=== Instructions to follow ===
Show every line in the records below that contains the word "Blender".

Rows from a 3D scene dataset
##############################

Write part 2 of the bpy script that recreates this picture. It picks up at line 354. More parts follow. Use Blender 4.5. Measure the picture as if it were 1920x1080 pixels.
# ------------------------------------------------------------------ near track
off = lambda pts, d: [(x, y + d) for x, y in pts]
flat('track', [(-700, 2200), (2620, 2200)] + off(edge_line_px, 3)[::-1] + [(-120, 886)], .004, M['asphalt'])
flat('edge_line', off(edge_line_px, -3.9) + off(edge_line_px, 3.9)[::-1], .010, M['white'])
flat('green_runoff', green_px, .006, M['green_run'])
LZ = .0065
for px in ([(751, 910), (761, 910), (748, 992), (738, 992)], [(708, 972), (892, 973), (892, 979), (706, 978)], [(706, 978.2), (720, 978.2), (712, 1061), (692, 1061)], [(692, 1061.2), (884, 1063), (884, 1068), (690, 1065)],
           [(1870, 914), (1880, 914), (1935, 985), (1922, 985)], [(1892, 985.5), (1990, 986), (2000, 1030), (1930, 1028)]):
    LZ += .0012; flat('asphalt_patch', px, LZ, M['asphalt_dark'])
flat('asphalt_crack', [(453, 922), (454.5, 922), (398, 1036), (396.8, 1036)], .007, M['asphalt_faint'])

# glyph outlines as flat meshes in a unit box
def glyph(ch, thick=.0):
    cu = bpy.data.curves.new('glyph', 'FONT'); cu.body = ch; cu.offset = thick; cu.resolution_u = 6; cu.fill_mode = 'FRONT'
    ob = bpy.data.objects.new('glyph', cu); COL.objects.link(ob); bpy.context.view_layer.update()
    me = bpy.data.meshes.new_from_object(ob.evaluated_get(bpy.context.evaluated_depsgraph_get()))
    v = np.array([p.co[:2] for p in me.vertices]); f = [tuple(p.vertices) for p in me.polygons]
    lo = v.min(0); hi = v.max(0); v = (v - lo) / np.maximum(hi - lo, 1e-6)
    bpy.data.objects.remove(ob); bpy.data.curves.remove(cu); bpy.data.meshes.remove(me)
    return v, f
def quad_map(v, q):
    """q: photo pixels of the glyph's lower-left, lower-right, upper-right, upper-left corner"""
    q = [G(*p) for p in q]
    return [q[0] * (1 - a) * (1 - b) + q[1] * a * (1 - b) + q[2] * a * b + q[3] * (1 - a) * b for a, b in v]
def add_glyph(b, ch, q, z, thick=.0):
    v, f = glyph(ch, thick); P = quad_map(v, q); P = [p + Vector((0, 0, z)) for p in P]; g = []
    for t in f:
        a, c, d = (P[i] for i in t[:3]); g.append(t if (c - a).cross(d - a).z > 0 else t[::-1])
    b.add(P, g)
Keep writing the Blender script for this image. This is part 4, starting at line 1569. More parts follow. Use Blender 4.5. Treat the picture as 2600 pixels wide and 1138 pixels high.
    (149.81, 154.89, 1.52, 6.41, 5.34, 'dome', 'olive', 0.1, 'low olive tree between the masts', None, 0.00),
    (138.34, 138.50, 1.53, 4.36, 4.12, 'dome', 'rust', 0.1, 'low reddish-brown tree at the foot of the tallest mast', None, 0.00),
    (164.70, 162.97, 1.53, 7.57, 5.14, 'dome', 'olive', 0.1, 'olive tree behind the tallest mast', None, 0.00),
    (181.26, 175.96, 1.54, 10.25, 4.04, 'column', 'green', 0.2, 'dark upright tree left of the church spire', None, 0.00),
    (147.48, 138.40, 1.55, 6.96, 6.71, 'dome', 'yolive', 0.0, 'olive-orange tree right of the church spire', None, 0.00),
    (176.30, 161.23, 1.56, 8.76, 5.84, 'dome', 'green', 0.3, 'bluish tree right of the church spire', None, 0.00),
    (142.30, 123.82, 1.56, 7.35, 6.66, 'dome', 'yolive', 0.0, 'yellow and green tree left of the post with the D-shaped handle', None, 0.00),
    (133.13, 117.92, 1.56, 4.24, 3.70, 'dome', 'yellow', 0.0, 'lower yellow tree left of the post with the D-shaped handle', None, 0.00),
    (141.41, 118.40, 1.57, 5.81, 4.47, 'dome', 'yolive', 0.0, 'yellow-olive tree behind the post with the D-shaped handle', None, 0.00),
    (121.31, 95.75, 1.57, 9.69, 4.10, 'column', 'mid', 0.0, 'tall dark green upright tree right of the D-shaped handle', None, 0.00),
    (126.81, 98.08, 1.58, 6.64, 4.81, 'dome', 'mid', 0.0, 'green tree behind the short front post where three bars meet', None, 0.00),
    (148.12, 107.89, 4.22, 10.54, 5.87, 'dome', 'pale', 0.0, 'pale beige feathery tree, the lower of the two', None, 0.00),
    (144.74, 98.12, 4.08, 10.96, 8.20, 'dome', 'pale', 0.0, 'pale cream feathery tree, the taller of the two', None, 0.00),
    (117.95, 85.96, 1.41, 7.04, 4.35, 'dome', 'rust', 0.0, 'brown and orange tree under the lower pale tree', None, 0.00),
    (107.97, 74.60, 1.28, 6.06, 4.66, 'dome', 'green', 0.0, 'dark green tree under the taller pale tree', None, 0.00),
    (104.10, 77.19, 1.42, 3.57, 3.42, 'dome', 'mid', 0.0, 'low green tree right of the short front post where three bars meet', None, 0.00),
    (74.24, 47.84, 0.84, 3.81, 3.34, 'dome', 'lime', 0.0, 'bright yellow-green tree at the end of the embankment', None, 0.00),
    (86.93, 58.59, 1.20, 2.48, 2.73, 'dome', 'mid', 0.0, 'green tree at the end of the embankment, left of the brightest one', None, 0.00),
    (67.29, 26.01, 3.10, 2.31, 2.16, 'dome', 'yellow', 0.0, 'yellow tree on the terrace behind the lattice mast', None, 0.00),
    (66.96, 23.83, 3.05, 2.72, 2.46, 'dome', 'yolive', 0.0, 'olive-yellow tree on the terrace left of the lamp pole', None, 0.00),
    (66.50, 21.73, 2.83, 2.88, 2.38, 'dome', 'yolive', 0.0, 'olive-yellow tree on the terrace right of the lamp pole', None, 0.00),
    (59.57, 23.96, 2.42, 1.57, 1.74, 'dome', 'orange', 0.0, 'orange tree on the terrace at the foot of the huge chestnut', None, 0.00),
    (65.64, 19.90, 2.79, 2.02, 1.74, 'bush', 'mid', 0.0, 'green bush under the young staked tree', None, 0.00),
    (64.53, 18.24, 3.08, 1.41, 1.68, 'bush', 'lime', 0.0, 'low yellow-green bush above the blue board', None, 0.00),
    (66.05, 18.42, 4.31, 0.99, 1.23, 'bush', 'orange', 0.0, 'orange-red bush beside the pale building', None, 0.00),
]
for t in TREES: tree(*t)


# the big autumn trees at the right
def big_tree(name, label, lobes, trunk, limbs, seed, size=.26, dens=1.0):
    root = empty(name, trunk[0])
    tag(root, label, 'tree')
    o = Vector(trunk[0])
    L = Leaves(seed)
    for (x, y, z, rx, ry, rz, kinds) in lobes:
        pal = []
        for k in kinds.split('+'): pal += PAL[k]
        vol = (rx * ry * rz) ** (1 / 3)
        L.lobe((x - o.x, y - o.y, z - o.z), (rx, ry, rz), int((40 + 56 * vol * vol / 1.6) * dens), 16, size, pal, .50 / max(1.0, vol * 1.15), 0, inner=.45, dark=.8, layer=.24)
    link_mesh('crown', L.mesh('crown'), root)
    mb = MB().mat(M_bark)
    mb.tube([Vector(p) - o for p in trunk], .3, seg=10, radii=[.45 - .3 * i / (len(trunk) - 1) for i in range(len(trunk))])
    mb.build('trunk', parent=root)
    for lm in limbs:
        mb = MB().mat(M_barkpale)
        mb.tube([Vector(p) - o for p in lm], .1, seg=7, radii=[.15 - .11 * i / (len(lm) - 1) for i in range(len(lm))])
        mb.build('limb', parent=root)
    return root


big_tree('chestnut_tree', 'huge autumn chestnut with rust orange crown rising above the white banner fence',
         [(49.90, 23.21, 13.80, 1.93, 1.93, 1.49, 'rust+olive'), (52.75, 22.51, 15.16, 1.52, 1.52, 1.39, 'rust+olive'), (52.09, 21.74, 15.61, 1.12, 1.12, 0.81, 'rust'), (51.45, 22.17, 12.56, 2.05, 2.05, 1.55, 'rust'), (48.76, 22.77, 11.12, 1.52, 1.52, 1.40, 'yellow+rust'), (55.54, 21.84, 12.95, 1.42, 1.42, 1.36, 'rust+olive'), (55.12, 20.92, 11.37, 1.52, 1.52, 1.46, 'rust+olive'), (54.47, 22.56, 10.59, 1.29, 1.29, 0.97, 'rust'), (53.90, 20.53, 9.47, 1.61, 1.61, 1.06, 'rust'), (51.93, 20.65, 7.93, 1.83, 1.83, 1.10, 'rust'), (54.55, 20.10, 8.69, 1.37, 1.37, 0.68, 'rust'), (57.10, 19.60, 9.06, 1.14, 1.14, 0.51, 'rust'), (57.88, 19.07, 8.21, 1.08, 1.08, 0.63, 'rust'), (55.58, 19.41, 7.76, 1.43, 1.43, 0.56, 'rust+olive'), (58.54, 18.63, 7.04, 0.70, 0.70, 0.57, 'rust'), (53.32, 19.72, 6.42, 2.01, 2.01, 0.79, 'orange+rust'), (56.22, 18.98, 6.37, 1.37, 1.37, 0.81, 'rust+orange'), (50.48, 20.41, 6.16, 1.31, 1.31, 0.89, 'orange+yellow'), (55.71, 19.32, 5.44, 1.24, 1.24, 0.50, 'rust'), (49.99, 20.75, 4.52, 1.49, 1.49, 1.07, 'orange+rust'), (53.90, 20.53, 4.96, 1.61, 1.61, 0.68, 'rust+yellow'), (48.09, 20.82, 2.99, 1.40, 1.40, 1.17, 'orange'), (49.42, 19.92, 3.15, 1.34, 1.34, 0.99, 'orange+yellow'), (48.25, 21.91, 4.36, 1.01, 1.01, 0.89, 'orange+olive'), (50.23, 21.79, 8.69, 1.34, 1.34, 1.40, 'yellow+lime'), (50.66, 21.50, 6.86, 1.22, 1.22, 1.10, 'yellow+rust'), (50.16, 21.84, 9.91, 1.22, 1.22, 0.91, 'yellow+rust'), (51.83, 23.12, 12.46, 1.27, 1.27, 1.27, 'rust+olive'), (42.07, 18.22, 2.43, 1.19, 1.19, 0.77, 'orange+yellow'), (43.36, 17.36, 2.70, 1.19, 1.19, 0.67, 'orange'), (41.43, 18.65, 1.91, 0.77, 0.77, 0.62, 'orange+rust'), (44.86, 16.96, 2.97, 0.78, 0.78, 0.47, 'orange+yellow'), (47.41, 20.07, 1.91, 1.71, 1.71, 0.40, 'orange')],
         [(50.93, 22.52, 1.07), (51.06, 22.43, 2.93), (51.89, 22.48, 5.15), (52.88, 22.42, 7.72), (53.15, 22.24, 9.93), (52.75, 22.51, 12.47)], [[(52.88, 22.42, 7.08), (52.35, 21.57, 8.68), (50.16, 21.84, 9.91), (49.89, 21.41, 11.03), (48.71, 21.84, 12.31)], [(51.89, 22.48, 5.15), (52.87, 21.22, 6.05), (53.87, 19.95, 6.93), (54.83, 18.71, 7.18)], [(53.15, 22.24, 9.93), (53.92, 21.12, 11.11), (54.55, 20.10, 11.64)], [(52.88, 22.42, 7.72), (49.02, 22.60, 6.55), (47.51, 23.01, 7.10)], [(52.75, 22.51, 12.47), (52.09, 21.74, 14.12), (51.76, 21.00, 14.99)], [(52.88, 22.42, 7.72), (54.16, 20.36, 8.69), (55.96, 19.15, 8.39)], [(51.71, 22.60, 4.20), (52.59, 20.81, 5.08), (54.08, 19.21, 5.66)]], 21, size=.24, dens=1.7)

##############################

=== Final result ===
Write part 2 of the bpy script that recreates this picture. It picks up at line 354. More parts follow. Use Blender 4.5. Measure the picture as if it were 1920x1080 pixels.
Keep writing the Blender script for this image. This is part 4, starting at line 1569. More parts follow. Use Blender 4.5. Treat the picture as 2600 pixels wide and 1138 pixels high.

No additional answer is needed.